What needs to be done:
Print all the data, keeping every line exactly as it is.

Given material:
============
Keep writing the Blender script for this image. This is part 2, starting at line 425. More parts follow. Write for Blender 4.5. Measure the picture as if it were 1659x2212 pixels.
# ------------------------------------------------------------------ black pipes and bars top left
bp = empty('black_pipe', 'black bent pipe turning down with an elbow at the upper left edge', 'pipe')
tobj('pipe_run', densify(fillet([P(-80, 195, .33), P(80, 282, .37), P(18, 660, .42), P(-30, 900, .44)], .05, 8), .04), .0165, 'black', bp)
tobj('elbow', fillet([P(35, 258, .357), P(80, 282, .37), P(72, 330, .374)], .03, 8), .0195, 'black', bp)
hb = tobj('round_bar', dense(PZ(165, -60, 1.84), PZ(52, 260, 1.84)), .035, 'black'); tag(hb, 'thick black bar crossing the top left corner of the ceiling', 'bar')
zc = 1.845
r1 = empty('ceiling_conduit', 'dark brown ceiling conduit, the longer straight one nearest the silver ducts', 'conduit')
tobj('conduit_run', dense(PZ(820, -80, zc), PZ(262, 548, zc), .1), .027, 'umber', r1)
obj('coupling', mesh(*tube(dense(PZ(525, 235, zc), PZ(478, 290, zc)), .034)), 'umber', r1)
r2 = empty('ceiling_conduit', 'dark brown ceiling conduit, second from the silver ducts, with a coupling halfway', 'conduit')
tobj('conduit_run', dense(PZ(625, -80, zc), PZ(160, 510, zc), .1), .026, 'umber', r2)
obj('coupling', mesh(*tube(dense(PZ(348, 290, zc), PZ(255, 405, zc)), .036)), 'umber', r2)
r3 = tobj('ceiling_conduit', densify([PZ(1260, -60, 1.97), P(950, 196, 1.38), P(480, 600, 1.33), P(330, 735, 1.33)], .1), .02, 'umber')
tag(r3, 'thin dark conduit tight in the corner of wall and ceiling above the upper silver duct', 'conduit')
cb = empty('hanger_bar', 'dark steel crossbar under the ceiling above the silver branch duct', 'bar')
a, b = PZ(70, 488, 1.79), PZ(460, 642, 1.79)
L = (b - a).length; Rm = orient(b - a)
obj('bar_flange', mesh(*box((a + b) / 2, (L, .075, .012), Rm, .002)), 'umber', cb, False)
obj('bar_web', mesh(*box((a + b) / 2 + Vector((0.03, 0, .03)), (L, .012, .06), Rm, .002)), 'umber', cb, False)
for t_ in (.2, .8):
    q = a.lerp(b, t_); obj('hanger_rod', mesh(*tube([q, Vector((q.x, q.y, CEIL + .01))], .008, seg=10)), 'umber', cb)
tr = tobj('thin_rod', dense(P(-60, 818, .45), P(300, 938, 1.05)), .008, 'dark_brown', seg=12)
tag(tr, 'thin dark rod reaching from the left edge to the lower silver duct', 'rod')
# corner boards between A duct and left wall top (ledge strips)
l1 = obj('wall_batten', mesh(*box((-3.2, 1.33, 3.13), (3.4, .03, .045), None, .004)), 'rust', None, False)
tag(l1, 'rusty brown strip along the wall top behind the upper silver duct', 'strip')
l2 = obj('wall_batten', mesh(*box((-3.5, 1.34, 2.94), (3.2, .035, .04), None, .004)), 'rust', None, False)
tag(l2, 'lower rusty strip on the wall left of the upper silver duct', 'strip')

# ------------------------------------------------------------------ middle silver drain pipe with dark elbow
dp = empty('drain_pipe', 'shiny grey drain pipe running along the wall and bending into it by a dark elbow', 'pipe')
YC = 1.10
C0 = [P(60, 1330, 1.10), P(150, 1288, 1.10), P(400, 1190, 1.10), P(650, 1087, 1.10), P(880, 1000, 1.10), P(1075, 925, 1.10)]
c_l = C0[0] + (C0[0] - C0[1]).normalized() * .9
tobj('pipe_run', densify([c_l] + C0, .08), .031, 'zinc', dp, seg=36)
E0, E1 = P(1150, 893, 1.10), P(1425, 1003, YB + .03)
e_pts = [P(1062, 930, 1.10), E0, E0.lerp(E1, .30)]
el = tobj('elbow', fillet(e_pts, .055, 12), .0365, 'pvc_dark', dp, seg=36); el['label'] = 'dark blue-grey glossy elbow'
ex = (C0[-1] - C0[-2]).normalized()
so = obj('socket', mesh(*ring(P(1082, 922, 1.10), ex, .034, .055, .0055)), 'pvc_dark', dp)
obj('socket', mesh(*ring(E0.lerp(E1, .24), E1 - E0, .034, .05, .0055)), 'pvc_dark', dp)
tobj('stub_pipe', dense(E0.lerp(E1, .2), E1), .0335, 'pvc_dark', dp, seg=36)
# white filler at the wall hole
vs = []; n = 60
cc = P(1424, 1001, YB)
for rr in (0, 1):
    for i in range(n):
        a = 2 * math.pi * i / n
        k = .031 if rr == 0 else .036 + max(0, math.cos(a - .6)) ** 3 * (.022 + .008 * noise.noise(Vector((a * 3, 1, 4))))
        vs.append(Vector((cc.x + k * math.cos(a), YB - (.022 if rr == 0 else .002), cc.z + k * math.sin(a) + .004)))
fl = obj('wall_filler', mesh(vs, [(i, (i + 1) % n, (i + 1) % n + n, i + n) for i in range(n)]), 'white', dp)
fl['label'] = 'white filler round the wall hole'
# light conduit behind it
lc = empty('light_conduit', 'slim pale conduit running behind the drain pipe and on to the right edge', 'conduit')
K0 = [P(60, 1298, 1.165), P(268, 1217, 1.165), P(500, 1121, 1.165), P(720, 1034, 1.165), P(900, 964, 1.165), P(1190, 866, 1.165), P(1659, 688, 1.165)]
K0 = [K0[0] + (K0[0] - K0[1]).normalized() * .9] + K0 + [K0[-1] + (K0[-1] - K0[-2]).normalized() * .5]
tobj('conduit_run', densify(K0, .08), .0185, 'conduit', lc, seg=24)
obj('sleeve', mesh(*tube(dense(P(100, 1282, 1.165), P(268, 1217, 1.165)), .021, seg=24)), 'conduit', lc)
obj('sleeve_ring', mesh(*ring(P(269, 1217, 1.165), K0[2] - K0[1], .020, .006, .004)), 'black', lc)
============
Result:
Keep writing the Blender script for this image. This is part 2, starting at line 425. More parts follow. Write for Blender 4.5. Measure the picture as if it were 1659x2212 pixels.
# ------------------------------------------------------------------ black pipes and bars top left
bp = empty('black_pipe', 'black bent pipe turning down with an elbow at the upper left edge', 'pipe')
tobj('pipe_run', densify(fillet([P(-80, 195, .33), P(80, 282, .37), P(18, 660, .42), P(-30, 900, .44)], .05, 8), .04), .0165, 'black', bp)
tobj('elbow', fillet([P(35, 258, .357), P(80, 282, .37), P(72, 330, .374)], .03, 8), .0195, 'black', bp)
hb = tobj('round_bar', dense(PZ(165, -60, 1.84), PZ(52, 260, 1.84)), .035, 'black'); tag(hb, 'thick black bar crossing the top left corner of the ceiling', 'bar')
zc = 1.845
r1 = empty('ceiling_conduit', 'dark brown ceiling conduit, the longer straight one nearest the silver ducts', 'conduit')
tobj('conduit_run', dense(PZ(820, -80, zc), PZ(262, 548, zc), .1), .027, 'umber', r1)
obj('coupling', mesh(*tube(dense(PZ(525, 235, zc), PZ(478, 290, zc)), .034)), 'umber', r1)
r2 = empty('ceiling_conduit', 'dark brown ceiling conduit, second from the silver ducts, with a coupling halfway', 'conduit')
tobj('conduit_run', dense(PZ(625, -80, zc), PZ(160, 510, zc), .1), .026, 'umber', r2)
obj('coupling', mesh(*tube(dense(PZ(348, 290, zc), PZ(255, 405, zc)), .036)), 'umber', r2)
r3 = tobj('ceiling_conduit', densify([PZ(1260, -60, 1.97), P(950, 196, 1.38), P(480, 600, 1.33), P(330, 735, 1.33)], .1), .02, 'umber')
tag(r3, 'thin dark conduit tight in the corner of wall and ceiling above the upper silver duct', 'conduit')
cb = empty('hanger_bar', 'dark steel crossbar under the ceiling above the silver branch duct', 'bar')
a, b = PZ(70, 488, 1.79), PZ(460, 642, 1.79)
L = (b - a).length; Rm = orient(b - a)
obj('bar_flange', mesh(*box((a + b) / 2, (L, .075, .012), Rm, .002)), 'umber', cb, False)
obj('bar_web', mesh(*box((a + b) / 2 + Vector((0.03, 0, .03)), (L, .012, .06), Rm, .002)), 'umber', cb, False)
for t_ in (.2, .8):
    q = a.lerp(b, t_); obj('hanger_rod', mesh(*tube([q, Vector((q.x, q.y, CEIL + .01))], .008, seg=10)), 'umber', cb)
tr = tobj('thin_rod', dense(P(-60, 818, .45), P(300, 938, 1.05)), .008, 'dark_brown', seg=12)
tag(tr, 'thin dark rod reaching from the left edge to the lower silver duct', 'rod')
# corner boards between A duct and left wall top (ledge strips)
l1 = obj('wall_batten', mesh(*box((-3.2, 1.33, 3.13), (3.4, .03, .045), None, .004)), 'rust', None, False)
tag(l1, 'rusty brown strip along the wall top behind the upper silver duct', 'strip')
l2 = obj('wall_batten', mesh(*box((-3.5, 1.34, 2.94), (3.2, .035, .04), None, .004)), 'rust', None, False)
tag(l2, 'lower rusty strip on the wall left of the upper silver duct', 'strip')

# ------------------------------------------------------------------ middle silver drain pipe with dark elbow
dp = empty('drain_pipe', 'shiny grey drain pipe running along the wall and bending into it by a dark elbow', 'pipe')
YC = 1.10
C0 = [P(60, 1330, 1.10), P(150, 1288, 1.10), P(400, 1190, 1.10), P(650, 1087, 1.10), P(880, 1000, 1.10), P(1075, 925, 1.10)]
c_l = C0[0] + (C0[0] - C0[1]).normalized() * .9
tobj('pipe_run', densify([c_l] + C0, .08), .031, 'zinc', dp, seg=36)
E0, E1 = P(1150, 893, 1.10), P(1425, 1003, YB + .03)
e_pts = [P(1062, 930, 1.10), E0, E0.lerp(E1, .30)]
el = tobj('elbow', fillet(e_pts, .055, 12), .0365, 'pvc_dark', dp, seg=36); el['label'] = 'dark blue-grey glossy elbow'
ex = (C0[-1] - C0[-2]).normalized()
so = obj('socket', mesh(*ring(P(1082, 922, 1.10), ex, .034, .055, .0055)), 'pvc_dark', dp)
obj('socket', mesh(*ring(E0.lerp(E1, .24), E1 - E0, .034, .05, .0055)), 'pvc_dark', dp)
tobj('stub_pipe', dense(E0.lerp(E1, .2), E1), .0335, 'pvc_dark', dp, seg=36)
# white filler at the wall hole
vs = []; n = 60
cc = P(1424, 1001, YB)
for rr in (0, 1):
    for i in range(n):
        a = 2 * math.pi * i / n
        k = .031 if rr == 0 else .036 + max(0, math.cos(a - .6)) ** 3 * (.022 + .008 * noise.noise(Vector((a * 3, 1, 4))))
        vs.append(Vector((cc.x + k * math.cos(a), YB - (.022 if rr == 0 else .002), cc.z + k * math.sin(a) + .004)))
fl = obj('wall_filler', mesh(vs, [(i, (i + 1) % n, (i + 1) % n + n, i + n) for i in range(n)]), 'white', dp)
fl['label'] = 'white filler round the wall hole'
# light conduit behind it
lc = empty('light_conduit', 'slim pale conduit running behind the drain pipe and on to the right edge', 'conduit')
K0 = [P(60, 1298, 1.165), P(268, 1217, 1.165), P(500, 1121, 1.165), P(720, 1034, 1.165), P(900, 964, 1.165), P(1190, 866, 1.165), P(1659, 688, 1.165)]
K0 = [K0[0] + (K0[0] - K0[1]).normalized() * .9] + K0 + [K0[-1] + (K0[-1] - K0[-2]).normalized() * .5]
tobj('conduit_run', densify(K0, .08), .0185, 'conduit', lc, seg=24)
obj('sleeve', mesh(*tube(dense(P(100, 1282, 1.165), P(268, 1217, 1.165)), .021, seg=24)), 'conduit', lc)
obj('sleeve_ring', mesh(*ring(P(269, 1217, 1.165), K0[2] - K0[1], .020, .006, .004)), 'black', lc)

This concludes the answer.